Courts & the Law, News

State Supreme Court Chief Justice talks court technology, legislative current events

State Supreme Court Justice Mark Martin spoke Monday at the John Locke Foundation about the future of North Carolina courts. (Photo by Nelle Dunlap)

State Supreme Court Chief Justice Mark Martin spoke today at the John Locke Foundation about the North Carolina Commission on the Administration of Law and Justice he convened and the future of the court system.

Martin talked mostly about court technology and an e-filing system that is in the process of being implemented but he also discussed some political issues, including raising the age of juvenile prosecution and the opioid epidemic.

Here are some highlights from event:

On e-filing:

“It’s a brave new world, and I think the thing that should encourages us in the e-courts effort is that 76 percent of Americans, according to the most recent polling data, want more court resources available online – and if you go below [age] 40, the number skyrockets to 86 percent.”

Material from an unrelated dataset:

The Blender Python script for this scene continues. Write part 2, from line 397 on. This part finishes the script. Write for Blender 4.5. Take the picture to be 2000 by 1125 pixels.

On a new Courthouse and Cyber Security Task Force Martin has commissioned:

“I’d rather be proactive as Chief Justice and make sure that our court facilities are safe than wake up a year and a half from now and realize that we have people that have been harmed because of our inaction, because government did not work well.”

On reasons the state is behind in court technology:

“Often times, we are behind other branches of government because we have not always been a favored beneficiary of appropriated funds.”

On efforts to raise the juvenile age of prosecution from 16 and 17 years old to 18 years old: 

Martin explained that if a 16-year-old is arrested for stealing a $12 pendant from the mall, her name goes on the Internet and she quickly moves through the adult criminal system without a second thought and without any effort to restore the young person.

He added that 49 other states have made the change to raise the age.

“Why have we not made already made the change? I think it’s just inertia; government’s good at inertia, right?”

Martin said there is certainly a fairness factor when it comes to raising the age, but there are also other considerations.

“I don’t predicate this program on fairness; I predicate it on results. In the 49 states where we’ve used this approach, we get better outcomes, and that’s what the justice system is trying to do.”

Martin was also asked about his Commission’s stance on what crimes should be included in the raise the age effort. There has been some dispute among lawmakers about whether felonies should be included.

“All I know is the latest news from the General Assembly, and that is that misdemeanors would be eligible for the referral, as well as H and I felonies.”

“H and I felonies are generally non-violent situations, and in-fact, I’ve asked the General Assembly to the extent that there are any violent crimes that those should be redacted. I don’t know what the outcome would be.”

On the opioid epidemic:

Martin presented statistics that he described as “so mind boggling; I don’t know how this happened.”

He said 1,500 North Carolinians died of a drug overdose last year. He added that since 2010, there has been an 884 percent increase in heroin-related deaths.

“My friends, that’s just seven years ago – that’s shocking. Each of us should be shocked by these statistics. What can we do to change this?”

“This is a complex issue and there’s  a lot of folks that are going to have to give a little bit to make this work. There are things we can do to make this better.”

Martin recently accepted an invitation to join the Regional Judicial Opioid Initiative (RJOI), which is a working group of regional state court officials that was created to develop multi-state solutions and best practices for addressing the opioid epidemic.

On the Court of Appeals: 

“It’s amazing with only 15 judges for the 9th most populous state that we’re able to have a Court of Appeals that functions that well, but it’s because it was the result of a study commission, the Bell Commission.”